John Winter's text about the nasty arguments made up by the "detractors" of the erosion of the archaeological record by artefact hunting and collecting suggests that artefact hunters are doing everyone a service by "saving" archaeological artefacts from the deleterious effects of being in the ploughsoil. However to have any validity as an example of public-spirited altruism he would have to show that this is indeed the case. We may note that the PAS Advice to Finders in the form of a FAQ "asks" and answers the question:
"WHEN I GO METAL-DETECTING I OFTEN PICK UP WORKED FLINTS AND PIECES OF POTTERY AS WELL AS METAL OBJECTS.WOULD YOU LIKE TO SEE THESE AS WELL?"The answer (predictably) is:"Yes - because these finds also provide important
archaeological information".One might assume that dog-walkers and rose gardening old ladies are also enjoined to bring that sort of material along to the Scheme too. But the metal detectorists are out there 'researching' where they are going to find "productive" sites, and one of the pointers is the presence of archaeological material such as pottery and tile lying on the surface of a ploughed field. So how many of the 8000 metal detectorists out there hoovering the fields of Britain for artegfacts all over England and Wales are "saving" any quantity of this "threatened archaeological material (threatened by the same agricultural machinery as metal objects, frost and chemicals in the case of pottery, tile, glass, wall plaster and a host of other types of archaeological evidence). A search of teh PAS database reveals that among the 470 000 records today there are 692 records involving "pottery" (that is 0.147 of the total).
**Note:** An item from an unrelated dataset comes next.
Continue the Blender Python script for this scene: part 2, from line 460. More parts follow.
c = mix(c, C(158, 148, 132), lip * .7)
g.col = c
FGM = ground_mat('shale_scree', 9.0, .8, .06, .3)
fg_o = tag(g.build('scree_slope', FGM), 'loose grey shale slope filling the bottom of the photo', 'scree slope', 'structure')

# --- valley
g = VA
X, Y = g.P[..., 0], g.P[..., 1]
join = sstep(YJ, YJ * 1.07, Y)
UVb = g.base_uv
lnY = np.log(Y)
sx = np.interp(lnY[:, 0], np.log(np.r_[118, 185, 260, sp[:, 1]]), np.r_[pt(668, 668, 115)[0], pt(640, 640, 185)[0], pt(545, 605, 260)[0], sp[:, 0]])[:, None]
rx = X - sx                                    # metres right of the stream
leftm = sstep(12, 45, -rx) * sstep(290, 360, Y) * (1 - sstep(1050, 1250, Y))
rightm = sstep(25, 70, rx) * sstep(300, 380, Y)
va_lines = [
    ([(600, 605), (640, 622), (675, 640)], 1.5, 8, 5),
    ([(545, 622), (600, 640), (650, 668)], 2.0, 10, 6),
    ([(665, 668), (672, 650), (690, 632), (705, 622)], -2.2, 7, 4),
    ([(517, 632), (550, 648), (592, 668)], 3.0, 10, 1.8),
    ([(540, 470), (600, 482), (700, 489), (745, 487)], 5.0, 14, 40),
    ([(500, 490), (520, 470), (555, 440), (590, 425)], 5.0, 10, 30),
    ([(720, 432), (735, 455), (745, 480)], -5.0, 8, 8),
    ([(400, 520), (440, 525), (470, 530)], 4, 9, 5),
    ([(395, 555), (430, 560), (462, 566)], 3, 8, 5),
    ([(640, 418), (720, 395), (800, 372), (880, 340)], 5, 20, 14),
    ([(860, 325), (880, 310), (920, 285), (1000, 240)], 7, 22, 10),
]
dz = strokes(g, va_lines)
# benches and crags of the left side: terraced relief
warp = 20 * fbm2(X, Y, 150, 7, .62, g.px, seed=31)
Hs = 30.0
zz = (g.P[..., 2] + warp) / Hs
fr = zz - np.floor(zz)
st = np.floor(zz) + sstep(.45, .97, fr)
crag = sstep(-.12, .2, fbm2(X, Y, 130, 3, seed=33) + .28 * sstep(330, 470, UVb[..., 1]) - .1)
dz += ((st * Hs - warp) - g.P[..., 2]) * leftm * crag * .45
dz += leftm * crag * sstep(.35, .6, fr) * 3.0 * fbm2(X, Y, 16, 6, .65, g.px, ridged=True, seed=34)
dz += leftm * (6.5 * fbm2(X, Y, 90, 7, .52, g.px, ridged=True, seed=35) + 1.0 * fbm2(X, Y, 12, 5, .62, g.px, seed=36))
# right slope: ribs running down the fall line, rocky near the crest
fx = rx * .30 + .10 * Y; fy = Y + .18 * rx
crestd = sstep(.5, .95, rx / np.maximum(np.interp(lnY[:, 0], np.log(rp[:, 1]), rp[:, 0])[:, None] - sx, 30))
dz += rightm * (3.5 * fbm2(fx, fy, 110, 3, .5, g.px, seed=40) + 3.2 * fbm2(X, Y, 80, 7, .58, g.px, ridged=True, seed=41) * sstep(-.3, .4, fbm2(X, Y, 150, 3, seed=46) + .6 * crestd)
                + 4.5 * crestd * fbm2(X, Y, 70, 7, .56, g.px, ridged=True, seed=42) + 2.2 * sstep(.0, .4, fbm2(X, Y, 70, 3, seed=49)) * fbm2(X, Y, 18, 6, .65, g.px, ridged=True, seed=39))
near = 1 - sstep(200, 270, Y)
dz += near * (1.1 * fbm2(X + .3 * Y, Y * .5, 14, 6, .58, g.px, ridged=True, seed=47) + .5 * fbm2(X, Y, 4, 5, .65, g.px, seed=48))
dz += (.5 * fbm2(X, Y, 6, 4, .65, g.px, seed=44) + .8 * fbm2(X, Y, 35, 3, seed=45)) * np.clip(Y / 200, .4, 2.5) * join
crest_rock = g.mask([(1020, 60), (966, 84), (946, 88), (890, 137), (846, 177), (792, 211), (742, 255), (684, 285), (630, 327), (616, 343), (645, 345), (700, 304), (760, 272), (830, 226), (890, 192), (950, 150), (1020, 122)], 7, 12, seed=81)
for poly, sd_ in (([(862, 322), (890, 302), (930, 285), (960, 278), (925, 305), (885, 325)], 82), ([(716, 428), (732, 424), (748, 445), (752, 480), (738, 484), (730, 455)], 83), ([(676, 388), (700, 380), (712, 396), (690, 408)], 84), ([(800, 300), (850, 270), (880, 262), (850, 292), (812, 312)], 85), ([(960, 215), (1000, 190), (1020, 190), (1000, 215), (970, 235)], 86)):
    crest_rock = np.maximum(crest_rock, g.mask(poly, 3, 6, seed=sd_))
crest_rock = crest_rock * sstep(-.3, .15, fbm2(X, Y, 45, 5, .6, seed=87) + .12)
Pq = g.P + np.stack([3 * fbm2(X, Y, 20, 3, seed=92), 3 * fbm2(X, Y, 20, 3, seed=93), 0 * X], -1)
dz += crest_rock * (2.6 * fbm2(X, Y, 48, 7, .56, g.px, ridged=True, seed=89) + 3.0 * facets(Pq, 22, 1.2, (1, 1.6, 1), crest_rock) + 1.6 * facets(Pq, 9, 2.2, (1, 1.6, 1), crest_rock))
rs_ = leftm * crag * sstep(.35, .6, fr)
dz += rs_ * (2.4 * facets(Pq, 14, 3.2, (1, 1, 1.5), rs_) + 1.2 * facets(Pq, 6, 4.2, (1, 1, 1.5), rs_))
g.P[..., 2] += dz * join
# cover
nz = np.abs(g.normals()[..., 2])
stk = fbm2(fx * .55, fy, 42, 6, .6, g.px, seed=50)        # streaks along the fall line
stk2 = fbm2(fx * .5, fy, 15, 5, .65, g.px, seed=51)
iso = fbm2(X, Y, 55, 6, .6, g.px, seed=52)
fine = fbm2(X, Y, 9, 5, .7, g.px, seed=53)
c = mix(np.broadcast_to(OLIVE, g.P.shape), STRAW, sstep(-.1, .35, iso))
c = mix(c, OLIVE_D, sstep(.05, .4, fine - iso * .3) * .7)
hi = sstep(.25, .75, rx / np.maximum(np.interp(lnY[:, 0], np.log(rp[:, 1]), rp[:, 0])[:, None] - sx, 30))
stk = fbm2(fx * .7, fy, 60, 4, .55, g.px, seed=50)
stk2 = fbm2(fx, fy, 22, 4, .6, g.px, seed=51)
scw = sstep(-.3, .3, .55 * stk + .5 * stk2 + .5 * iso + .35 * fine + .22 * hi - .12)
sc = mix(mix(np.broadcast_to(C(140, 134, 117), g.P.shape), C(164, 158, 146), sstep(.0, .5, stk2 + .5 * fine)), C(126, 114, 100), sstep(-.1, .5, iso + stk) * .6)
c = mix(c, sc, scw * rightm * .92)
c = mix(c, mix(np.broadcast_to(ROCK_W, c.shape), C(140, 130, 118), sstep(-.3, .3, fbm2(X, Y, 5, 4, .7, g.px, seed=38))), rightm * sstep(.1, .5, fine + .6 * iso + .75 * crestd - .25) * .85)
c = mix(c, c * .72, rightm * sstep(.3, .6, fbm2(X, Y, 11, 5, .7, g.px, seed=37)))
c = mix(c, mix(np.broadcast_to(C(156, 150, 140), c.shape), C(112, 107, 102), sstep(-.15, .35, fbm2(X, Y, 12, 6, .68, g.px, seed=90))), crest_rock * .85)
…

Are British landscapes so devoid of ceramic evidence for past activity, or are artefact hunters more attracted to picking up decorative and curious metal fragments than more mundane pottery? Are artefact hunters really "picking up pottery as they go "metal detecting"? Or is that just a fantasy of the supporters of a "partnership" with artefact collectors? What about flint artefacts then? The results for this are a bit better: 11093 objects (2.36%), but considering that this is the primary collectable artefact type from sites for a span of the history of the British Isles about 10 000 years long (just to take the Mesolithic to Early Bronze Age) that is not surprising that these items are being collected - but again selectively with a preference for recognizable tool types than actual evidence of the full range of activities going on within the areas being collected from. Where I lived as a kid in England, almost every field contained worked flints of one sort or another, and if you looked hard enough many of them had a Roman sherd or two, where is the evidence of any sort of balanced recovery of evidence recovery by these "amateur archaeologists with metal detectors" in the PAS database?